AMP group executive for advice Jack Regan admitted one letter to ASIC claimed clients were at fault for being charged ongoing fees when in some cases it was the result of a conscious effort by AMP.
"What we seem to be seeing is a conscious decision is made to protect the profitability of AMP at the expense of complying with AMP's licence," counsel assisting the commission Michael Hodge said.
"Yes, I believe that's what that shows. It's clear that we preference the interests of shareholders in that exchange at the expense of clients and so that is a concern," Mr Regan responded.
But Mr Regan also couldn't recall "specific discussions" since he became responsible for group advice in January 2017 where it was made clear to staff this behaviour was frowned upon.

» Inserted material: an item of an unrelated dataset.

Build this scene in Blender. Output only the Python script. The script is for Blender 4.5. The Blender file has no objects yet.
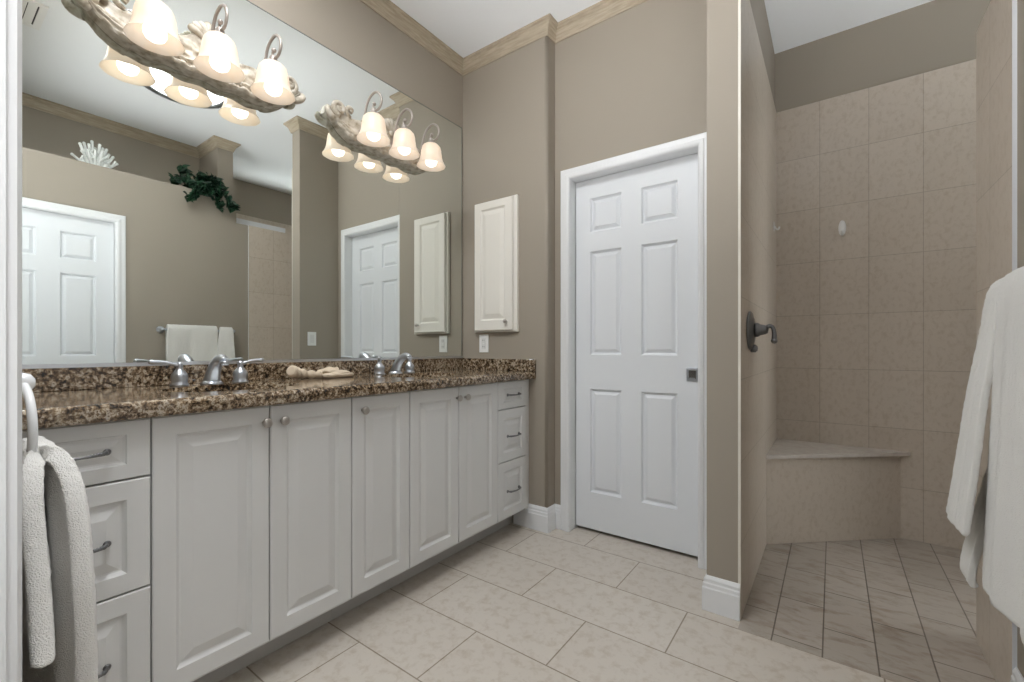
import bpy, bmesh, math, random
from mathutils import Vector, Matrix, noise
R = math.radians
PI = math.pi
random.seed(7)
SC = bpy.context.scene
C = SC.collection

# ------------------------------------------------------------------ camera
cam_d = bpy.data.cameras.new('camera')
cam = bpy.data.objects.new('camera', cam_d)
C.objects.link(cam)
cam.location = (0, 0, 1.0572)
cam.rotation_euler = (R(90), 0, R(35.949))
cam_d.sensor_width = 36.0
cam_d.lens = 442.33 / 1024 * 36.0
cam_d.shift_y = 7.65 / 1024
cam_d.clip_start = 0.02
SC.camera = cam

# ------------------------------------------------------------------ world, light, exposure
W = bpy.data.worlds.new('world')
SC.world = W
W.use_nodes = True
bg = W.node_tree.nodes['Background']
# outside light by direction, added for fill: strong from below, dim behind the doorway (-Y),
# and added brightness on the shower window side (+X)
_n, _l = W.node_tree.nodes, W.node_tree.links
_tc = _n.new('ShaderNodeTexCoord')
_sp = _n.new('ShaderNodeSeparateXYZ')
_l.new(_tc.outputs['Generated'], _sp.inputs[0])


def _step(axis, lo, hi, v0, v1):
    m_ = _n.new('ShaderNodeMapRange')
    m_.interpolation_type = 'SMOOTHSTEP'
    for k_, v_ in zip(('From Min', 'From Max', 'To Min', 'To Max'), (lo, hi, v0, v1)):
        m_.inputs[k_].default_value = v_
    _l.new(_sp.outputs[axis], m_.inputs['Value'])
    return m_.outputs['Result']


def _op(op, a, b_):
    m_ = _n.new('ShaderNodeMath')
    m_.operation = op
    for k_, v_ in enumerate((a, b_)):
        if isinstance(v_, (int, float)):
            m_.inputs[k_].default_value = v_
        else:
            _l.new(v_, m_.inputs[k_])
    return m_.outputs[0]


LOW_LEFT, LOW_RIGHT, SIDE_FILL, DIM = 11.5, 21.0, 4.0, .13
_low = _op('MULTIPLY', _step('Z', -.56, -.38, 1, 0), _op('MULTIPLY', _step('X', -.1, .1, LOW_LEFT, LOW_RIGHT), _op('MULTIPLY', _step('Y', -.2, .3, 1, .26), _step('X', .36, .62, 1, .3))))
_side = _op('MULTIPLY', _op('MULTIPLY', _step('X', .0, .3, 0, SIDE_FILL), _step('Y', -.55, -.25, 0, 1)), _step('Z', -.5, -.36, 0, 1))
_l.new(_op('ADD', _op('ADD', _low, _side), DIM), bg.inputs['Strength'])
bg.inputs['Color'].default_value = (.985, .99, 1.0, 1)
SC.view_settings.view_transform = 'Standard'
SC.view_settings.look = 'None'
SC.view_settings.gamma = 1.0
SC.view_settings.use_curve_mapping = False
SC.view_settings.exposure = 0.0
CEIL_LAMP = 3.0      # glowing lens of the round ceiling light
FILL_LAMP = 178.0     # unseen ceiling lights added near the doorway to brighten the room
BULB = 2.0
SHADE = 0.20


def area_light(name, loc, size, power, color):
    l = bpy.data.lights.new(name, 'AREA')
    l.shape = 'DISK'
    l.size = size
    l.energy = power
    l.color = color
    o = bpy.data.objects.new(name, l)
    o.location = loc
    C.objects.link(o)
    return o


# ------------------------------------------------------------------ materials
def mat(name, color=(.8, .8, .8), rough=.5, metal=0.0, spec=.5, **kw):
    m = bpy.data.materials.new(name)
    m.use_nodes = True
    b = m.node_tree.nodes['Principled BSDF']
    b.inputs['Base Color'].default_value = (*color, 1)
    b.inputs['Roughness'].default_value = rough
    b.inputs['Metallic'].default_value = metal
    b.inputs['Specular IOR Level'].default_value = spec
    for k, v in kw.items():
        b.inputs[k].default_value = v
    return m


def nt(m):
    t = m.node_tree
    return t, t.nodes, t.links, t.nodes['Principled BSDF']


def add_bump(m, scale, strength, dist=.002, detail=4):
    t, N, L, b = nt(m)
    tc = N.new('ShaderNodeTexCoord')
    n = N.new('ShaderNodeTexNoise')
    n.inputs['Scale'].default_value = scale
    n.inputs['Detail'].default_value = detail
    L.new(tc.outputs['Object'], n.inputs['Vector'])
    bp = N.new('ShaderNodeBump')
    bp.inputs['Strength'].default_value = strength
    bp.inputs['Distance'].default_value = dist
    L.new(n.outputs['Fac'], bp.inputs['Height'])
    L.new(bp.outputs['Normal'], b.inputs['Normal'])
    return m


def ramp(N, stops, interp='LINEAR'):
    r = N.new('ShaderNodeValToRGB')
    r.color_ramp.interpolation = interp
    e = r.color_ramp.elements
    while len(e) < len(stops):
        e.new(.5)
    for k, (p, c) in enumerate(stops):
        e[k].position = p
        e[k].color = (*c, 1)
    return r


def noise_color(m, scale, c1, c2, detail=5, lo=.3, hi=.7, stretch=None):
    t, N, L, b = nt(m)
    tc = N.new('ShaderNodeTexCoord')
    mp = N.new('ShaderNodeMapping')
    if stretch:
        mp.inputs['Scale'].default_value = stretch
    L.new(tc.outputs['Object'], mp.inputs['Vector'])
    n = N.new('ShaderNodeTexNoise')
    n.inputs['Scale'].default_value = scale
    n.inputs['Detail'].default_value = detail
    L.new(mp.outputs['Vector'], n.inputs['Vector'])
    r = ramp(N, [(lo, c1), (hi, c2)])
    L.new(n.outputs['Fac'], r.inputs['Fac'])
    L.new(r.outputs['Color'], b.inputs['Base Color'])
    return m


def tile_mat(name, axes, ox, oy, w, h, offset, c1, c2, grout, rough=.35, mortar=.0022, vein=14., stretch=(1, 1, 1),
             veincol=(.5, .42, .34), mott=.5):
    """stone tiles laid on a grid in object space; axes picks the two in-plane axes"""
    m = mat(name, c1, rough)
    t, N, L, b = nt(m)
    tc = N.new('ShaderNodeTexCoord')
    sp = N.new('ShaderNodeSeparateXYZ')
    L.new(tc.outputs['Object'], sp.inputs['Vector'])
    cb = N.new('ShaderNodeCombineXYZ')
    for k, (ax, off) in enumerate(zip(axes, (ox, oy))):
        a = N.new('ShaderNodeMath')
        a.operation = 'SUBTRACT'
        a.inputs[1].default_value = off
        L.new(sp.outputs[ax], a.inputs[0])
        L.new(a.outputs[0], cb.inputs[k])
    br = N.new('ShaderNodeTexBrick')
    br.offset = offset
    br.offset_frequency = 2
    br.inputs['Scale'].default_value = 1.0
    br.inputs['Brick Width'].default_value = w
    br.inputs['Row Height'].default_value = h
    br.inputs['Mortar Size'].default_value = mortar
    br.inputs['Mortar Smooth'].default_value = .2
    br.inputs['Bias'].default_value = 0
    br.inputs['Color1'].default_value = (*c1, 1)
    br.inputs['Color2'].default_value = (*c2, 1)
    br.inputs['Mortar'].default_value = (*grout, 1)
    L.new(cb.outputs[0], br.inputs['Vector'])
    mp = N.new('ShaderNodeMapping')
    mp.inputs['Scale'].default_value = stretch
    L.new(tc.outputs['Object'], mp.inputs['Vector'])
    n1 = N.new('ShaderNodeTexNoise')
    n1.inputs['Scale'].default_value = vein
    n1.inputs['Detail'].default_value = 8
    n1.inputs['Roughness'].default_value = .68
    n1.inputs['Distortion'].default_value = .3
    L.new(mp.outputs[0], n1.inputs['Vector'])
    r1 = ramp(N, [(.34, veincol), (.52, (1, 1, 1)), (.68, (1.0, .98, .95))])
    L.new(n1.outputs['Fac'], r1.inputs['Fac'])
    mx = N.new('ShaderNodeMix')
    mx.data_type = 'RGBA'
    mx.blend_type = 'MULTIPLY'
    mx.inputs['Factor'].default_value = mott
    L.new(br.outputs['Color'], mx.inputs['A'])
    L.new(r1.outputs['Color'], mx.inputs['B'])
    L.new(mx.outputs['Result'], b.inputs['Base Color'])
    ad = N.new('ShaderNodeMath')
    ad.operation = 'MULTIPLY_ADD'
    ad.inputs[1].default_value = -.9
    L.new(br.outputs['Fac'], ad.inputs[0])
    ml = N.new('ShaderNodeMath')
    ml.operation = 'MULTIPLY'
    ml.inputs[1].default_value = .35
    L.new(n1.outputs['Fac'], ml.inputs[0])
    L.new(ml.outputs[0], ad.inputs[2])
    bp = N.new('ShaderNodeBump')
    bp.inputs['Strength'].default_value = .35
    bp.inputs['Distance'].default_value = .002
    L.new(ad.outputs[0], bp.inputs['Height'])
    L.new(bp.outputs[0], b.inputs['Normal'])
    return m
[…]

Mr Hodge referred to another case involving an audit by Clayton Utz that suggested AMP was misleading the regulator in order to negotiate on the compensation payable to customers.
"The desire to describe the cause as an administrative error was to justify to ASIC that the appropriate compensation for customers was the refund of ongoing fees rather than compensation based on no advice," the audit, read in part to the hearing, said.

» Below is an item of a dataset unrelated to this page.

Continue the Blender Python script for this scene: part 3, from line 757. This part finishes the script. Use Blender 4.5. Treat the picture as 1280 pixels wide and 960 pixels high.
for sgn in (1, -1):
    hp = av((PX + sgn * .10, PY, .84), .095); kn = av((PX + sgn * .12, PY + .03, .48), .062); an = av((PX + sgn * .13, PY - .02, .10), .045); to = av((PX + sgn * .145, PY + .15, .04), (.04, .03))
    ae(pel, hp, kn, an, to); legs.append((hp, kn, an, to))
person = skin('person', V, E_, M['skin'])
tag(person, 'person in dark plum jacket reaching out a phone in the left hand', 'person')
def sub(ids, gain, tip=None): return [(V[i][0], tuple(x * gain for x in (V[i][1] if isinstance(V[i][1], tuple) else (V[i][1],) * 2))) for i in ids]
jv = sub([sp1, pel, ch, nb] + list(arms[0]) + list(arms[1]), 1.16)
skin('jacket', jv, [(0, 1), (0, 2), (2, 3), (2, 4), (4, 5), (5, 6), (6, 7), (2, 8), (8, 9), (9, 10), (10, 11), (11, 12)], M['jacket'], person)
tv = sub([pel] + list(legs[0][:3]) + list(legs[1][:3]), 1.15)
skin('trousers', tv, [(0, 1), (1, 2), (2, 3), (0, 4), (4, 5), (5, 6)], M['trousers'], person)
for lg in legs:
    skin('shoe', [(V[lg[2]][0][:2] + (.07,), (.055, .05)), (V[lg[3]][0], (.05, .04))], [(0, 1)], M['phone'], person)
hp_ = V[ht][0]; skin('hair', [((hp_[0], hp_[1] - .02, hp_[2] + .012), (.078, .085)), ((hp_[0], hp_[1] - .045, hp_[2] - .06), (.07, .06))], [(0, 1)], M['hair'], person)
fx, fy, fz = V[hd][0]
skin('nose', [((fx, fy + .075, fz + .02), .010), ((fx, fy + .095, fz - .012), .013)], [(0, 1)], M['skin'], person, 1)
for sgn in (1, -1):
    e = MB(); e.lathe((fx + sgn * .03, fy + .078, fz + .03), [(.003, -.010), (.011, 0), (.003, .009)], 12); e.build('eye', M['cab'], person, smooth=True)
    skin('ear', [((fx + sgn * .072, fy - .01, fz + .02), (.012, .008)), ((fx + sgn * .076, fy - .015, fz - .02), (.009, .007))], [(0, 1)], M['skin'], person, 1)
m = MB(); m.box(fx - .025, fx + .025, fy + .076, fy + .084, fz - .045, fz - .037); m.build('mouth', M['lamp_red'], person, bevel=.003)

Mr Regan accepted that finding.
At one point, Mr Hodge even joked Mr Regan had lost count of all the times AMP misled ASIC.
"There's so many you'll have to rely on my count, I'm afraid, Mr Regan," he said.
Later questioning turned to AMP's attitudes towards commissions paid to financial planners, rather than fees for services provided.
Mr Regan said the practice of charging fees was much more consistent with professional environments than paying commissions, and the latter are progressively dropping away.
But while he said there was nothing stopping AMP adopting a fee-only position to completely phase out commissions he admitted: "I haven't turned my mind to it."
Mr Regan estimated AMP pays $600 million a year in commissions and fees to financial advisers.
The majority of that is grandfathered commissions while up to 30-40 per cent comes from fees.
AMP and the nation's big four banks have paid almost $129 million in compensation to more than 310,000 financial advice customers charged fees for no service.
Two Commonwealth Bank witnesses will give evidence after Mr Regan on Tuesday, as the second round of public hearings of the Royal Commission into Misconduct in the Banking, Superannuation and Financial Services Industry continue.